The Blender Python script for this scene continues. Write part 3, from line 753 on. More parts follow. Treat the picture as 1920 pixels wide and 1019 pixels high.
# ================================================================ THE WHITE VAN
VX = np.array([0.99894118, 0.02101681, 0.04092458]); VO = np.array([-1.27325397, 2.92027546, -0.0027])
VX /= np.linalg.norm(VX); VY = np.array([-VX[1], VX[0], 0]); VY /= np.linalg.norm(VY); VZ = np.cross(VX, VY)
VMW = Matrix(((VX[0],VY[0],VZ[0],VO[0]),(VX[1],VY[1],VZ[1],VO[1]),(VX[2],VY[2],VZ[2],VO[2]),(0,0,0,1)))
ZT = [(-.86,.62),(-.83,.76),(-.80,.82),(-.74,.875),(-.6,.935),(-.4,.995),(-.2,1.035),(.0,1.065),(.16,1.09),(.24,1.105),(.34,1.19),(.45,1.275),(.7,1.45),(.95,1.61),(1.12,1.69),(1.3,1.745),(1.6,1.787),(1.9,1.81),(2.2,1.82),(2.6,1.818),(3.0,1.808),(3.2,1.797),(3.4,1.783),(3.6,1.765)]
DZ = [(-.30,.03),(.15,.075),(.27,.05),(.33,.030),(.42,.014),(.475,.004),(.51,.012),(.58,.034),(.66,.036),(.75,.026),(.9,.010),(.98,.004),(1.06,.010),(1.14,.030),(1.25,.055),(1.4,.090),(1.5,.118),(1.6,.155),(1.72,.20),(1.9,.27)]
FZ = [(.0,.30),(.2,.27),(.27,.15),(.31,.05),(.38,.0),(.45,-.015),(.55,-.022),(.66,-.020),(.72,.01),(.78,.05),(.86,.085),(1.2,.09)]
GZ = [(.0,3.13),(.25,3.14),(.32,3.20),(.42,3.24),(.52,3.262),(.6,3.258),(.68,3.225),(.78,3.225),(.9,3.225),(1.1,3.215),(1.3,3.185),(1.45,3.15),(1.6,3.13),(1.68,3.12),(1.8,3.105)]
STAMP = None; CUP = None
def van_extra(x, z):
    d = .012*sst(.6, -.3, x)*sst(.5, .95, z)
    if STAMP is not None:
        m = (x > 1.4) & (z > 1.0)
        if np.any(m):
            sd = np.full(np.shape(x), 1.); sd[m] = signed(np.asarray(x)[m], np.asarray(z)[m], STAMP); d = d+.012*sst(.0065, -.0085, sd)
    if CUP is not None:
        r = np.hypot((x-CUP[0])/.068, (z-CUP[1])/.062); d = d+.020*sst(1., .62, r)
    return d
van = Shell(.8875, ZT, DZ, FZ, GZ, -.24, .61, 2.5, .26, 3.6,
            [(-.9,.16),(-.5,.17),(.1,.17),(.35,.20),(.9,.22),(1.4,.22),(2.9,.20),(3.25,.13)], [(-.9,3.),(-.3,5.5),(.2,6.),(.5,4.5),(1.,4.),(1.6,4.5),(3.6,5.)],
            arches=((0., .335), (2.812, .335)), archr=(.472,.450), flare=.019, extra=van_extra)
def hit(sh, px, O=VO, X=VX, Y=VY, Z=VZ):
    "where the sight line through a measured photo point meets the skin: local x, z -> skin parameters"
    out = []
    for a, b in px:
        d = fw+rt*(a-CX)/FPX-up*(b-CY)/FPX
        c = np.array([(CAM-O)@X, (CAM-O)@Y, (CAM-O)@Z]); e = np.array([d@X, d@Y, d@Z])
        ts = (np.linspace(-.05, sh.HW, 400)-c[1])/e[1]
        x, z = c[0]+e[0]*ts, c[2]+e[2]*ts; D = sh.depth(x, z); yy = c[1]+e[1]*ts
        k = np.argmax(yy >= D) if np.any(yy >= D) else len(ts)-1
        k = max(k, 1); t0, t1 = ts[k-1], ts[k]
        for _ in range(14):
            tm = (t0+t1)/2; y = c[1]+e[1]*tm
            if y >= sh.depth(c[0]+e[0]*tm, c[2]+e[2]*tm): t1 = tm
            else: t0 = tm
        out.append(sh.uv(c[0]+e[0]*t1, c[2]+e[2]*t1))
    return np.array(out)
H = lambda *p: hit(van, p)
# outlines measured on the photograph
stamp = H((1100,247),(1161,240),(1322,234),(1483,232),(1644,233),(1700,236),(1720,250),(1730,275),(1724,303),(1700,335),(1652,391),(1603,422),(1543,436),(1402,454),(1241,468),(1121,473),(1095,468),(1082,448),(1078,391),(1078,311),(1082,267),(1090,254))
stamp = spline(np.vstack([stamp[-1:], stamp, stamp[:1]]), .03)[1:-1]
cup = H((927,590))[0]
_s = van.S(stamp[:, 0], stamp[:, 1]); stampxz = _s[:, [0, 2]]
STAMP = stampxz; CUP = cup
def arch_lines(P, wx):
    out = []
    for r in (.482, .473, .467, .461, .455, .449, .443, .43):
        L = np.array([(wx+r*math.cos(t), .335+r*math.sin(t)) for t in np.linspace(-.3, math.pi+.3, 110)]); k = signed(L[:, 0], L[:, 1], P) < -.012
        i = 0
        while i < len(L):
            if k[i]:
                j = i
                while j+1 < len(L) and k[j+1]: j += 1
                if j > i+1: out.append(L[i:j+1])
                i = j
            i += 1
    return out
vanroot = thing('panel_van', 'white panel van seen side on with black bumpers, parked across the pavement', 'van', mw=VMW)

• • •

_Description of the task_
Return the material exactly as it stands.

_Completed exercise_
The Blender Python script for this scene continues. Write part 3, from line 753 on. More parts follow. Treat the picture as 1920 pixels wide and 1019 pixels high.
# ================================================================ THE WHITE VAN
VX = np.array([0.99894118, 0.02101681, 0.04092458]); VO = np.array([-1.27325397, 2.92027546, -0.0027])
VX /= np.linalg.norm(VX); VY = np.array([-VX[1], VX[0], 0]); VY /= np.linalg.norm(VY); VZ = np.cross(VX, VY)
VMW = Matrix(((VX[0],VY[0],VZ[0],VO[0]),(VX[1],VY[1],VZ[1],VO[1]),(VX[2],VY[2],VZ[2],VO[2]),(0,0,0,1)))
ZT = [(-.86,.62),(-.83,.76),(-.80,.82),(-.74,.875),(-.6,.935),(-.4,.995),(-.2,1.035),(.0,1.065),(.16,1.09),(.24,1.105),(.34,1.19),(.45,1.275),(.7,1.45),(.95,1.61),(1.12,1.69),(1.3,1.745),(1.6,1.787),(1.9,1.81),(2.2,1.82),(2.6,1.818),(3.0,1.808),(3.2,1.797),(3.4,1.783),(3.6,1.765)]
DZ = [(-.30,.03),(.15,.075),(.27,.05),(.33,.030),(.42,.014),(.475,.004),(.51,.012),(.58,.034),(.66,.036),(.75,.026),(.9,.010),(.98,.004),(1.06,.010),(1.14,.030),(1.25,.055),(1.4,.090),(1.5,.118),(1.6,.155),(1.72,.20),(1.9,.27)]
FZ = [(.0,.30),(.2,.27),(.27,.15),(.31,.05),(.38,.0),(.45,-.015),(.55,-.022),(.66,-.020),(.72,.01),(.78,.05),(.86,.085),(1.2,.09)]
GZ = [(.0,3.13),(.25,3.14),(.32,3.20),(.42,3.24),(.52,3.262),(.6,3.258),(.68,3.225),(.78,3.225),(.9,3.225),(1.1,3.215),(1.3,3.185),(1.45,3.15),(1.6,3.13),(1.68,3.12),(1.8,3.105)]
STAMP = None; CUP = None
def van_extra(x, z):
    d = .012*sst(.6, -.3, x)*sst(.5, .95, z)
    if STAMP is not None:
        m = (x > 1.4) & (z > 1.0)
        if np.any(m):
            sd = np.full(np.shape(x), 1.); sd[m] = signed(np.asarray(x)[m], np.asarray(z)[m], STAMP); d = d+.012*sst(.0065, -.0085, sd)
    if CUP is not None:
        r = np.hypot((x-CUP[0])/.068, (z-CUP[1])/.062); d = d+.020*sst(1., .62, r)
    return d
van = Shell(.8875, ZT, DZ, FZ, GZ, -.24, .61, 2.5, .26, 3.6,
            [(-.9,.16),(-.5,.17),(.1,.17),(.35,.20),(.9,.22),(1.4,.22),(2.9,.20),(3.25,.13)], [(-.9,3.),(-.3,5.5),(.2,6.),(.5,4.5),(1.,4.),(1.6,4.5),(3.6,5.)],
            arches=((0., .335), (2.812, .335)), archr=(.472,.450), flare=.019, extra=van_extra)
def hit(sh, px, O=VO, X=VX, Y=VY, Z=VZ):
    "where the sight line through a measured photo point meets the skin: local x, z -> skin parameters"
    out = []
    for a, b in px:
        d = fw+rt*(a-CX)/FPX-up*(b-CY)/FPX
        c = np.array([(CAM-O)@X, (CAM-O)@Y, (CAM-O)@Z]); e = np.array([d@X, d@Y, d@Z])
        ts = (np.linspace(-.05, sh.HW, 400)-c[1])/e[1]
        x, z = c[0]+e[0]*ts, c[2]+e[2]*ts; D = sh.depth(x, z); yy = c[1]+e[1]*ts
        k = np.argmax(yy >= D) if np.any(yy >= D) else len(ts)-1
        k = max(k, 1); t0, t1 = ts[k-1], ts[k]
        for _ in range(14):
            tm = (t0+t1)/2; y = c[1]+e[1]*tm
            if y >= sh.depth(c[0]+e[0]*tm, c[2]+e[2]*tm): t1 = tm
            else: t0 = tm
        out.append(sh.uv(c[0]+e[0]*t1, c[2]+e[2]*t1))
    return np.array(out)
H = lambda *p: hit(van, p)
# outlines measured on the photograph
stamp = H((1100,247),(1161,240),(1322,234),(1483,232),(1644,233),(1700,236),(1720,250),(1730,275),(1724,303),(1700,335),(1652,391),(1603,422),(1543,436),(1402,454),(1241,468),(1121,473),(1095,468),(1082,448),(1078,391),(1078,311),(1082,267),(1090,254))
stamp = spline(np.vstack([stamp[-1:], stamp, stamp[:1]]), .03)[1:-1]
cup = H((927,590))[0]
_s = van.S(stamp[:, 0], stamp[:, 1]); stampxz = _s[:, [0, 2]]
STAMP = stampxz; CUP = cup
def arch_lines(P, wx):
    out = []
    for r in (.482, .473, .467, .461, .455, .449, .443, .43):
        L = np.array([(wx+r*math.cos(t), .335+r*math.sin(t)) for t in np.linspace(-.3, math.pi+.3, 110)]); k = signed(L[:, 0], L[:, 1], P) < -.012
        i = 0
        while i < len(L):
            if k[i]:
                j = i
                while j+1 < len(L) and k[j+1]: j += 1
                if j > i+1: out.append(L[i:j+1])
                i = j
            i += 1
    return out
vanroot = thing('panel_van', 'white panel van seen side on with black bumpers, parked across the pavement', 'van', mw=VMW)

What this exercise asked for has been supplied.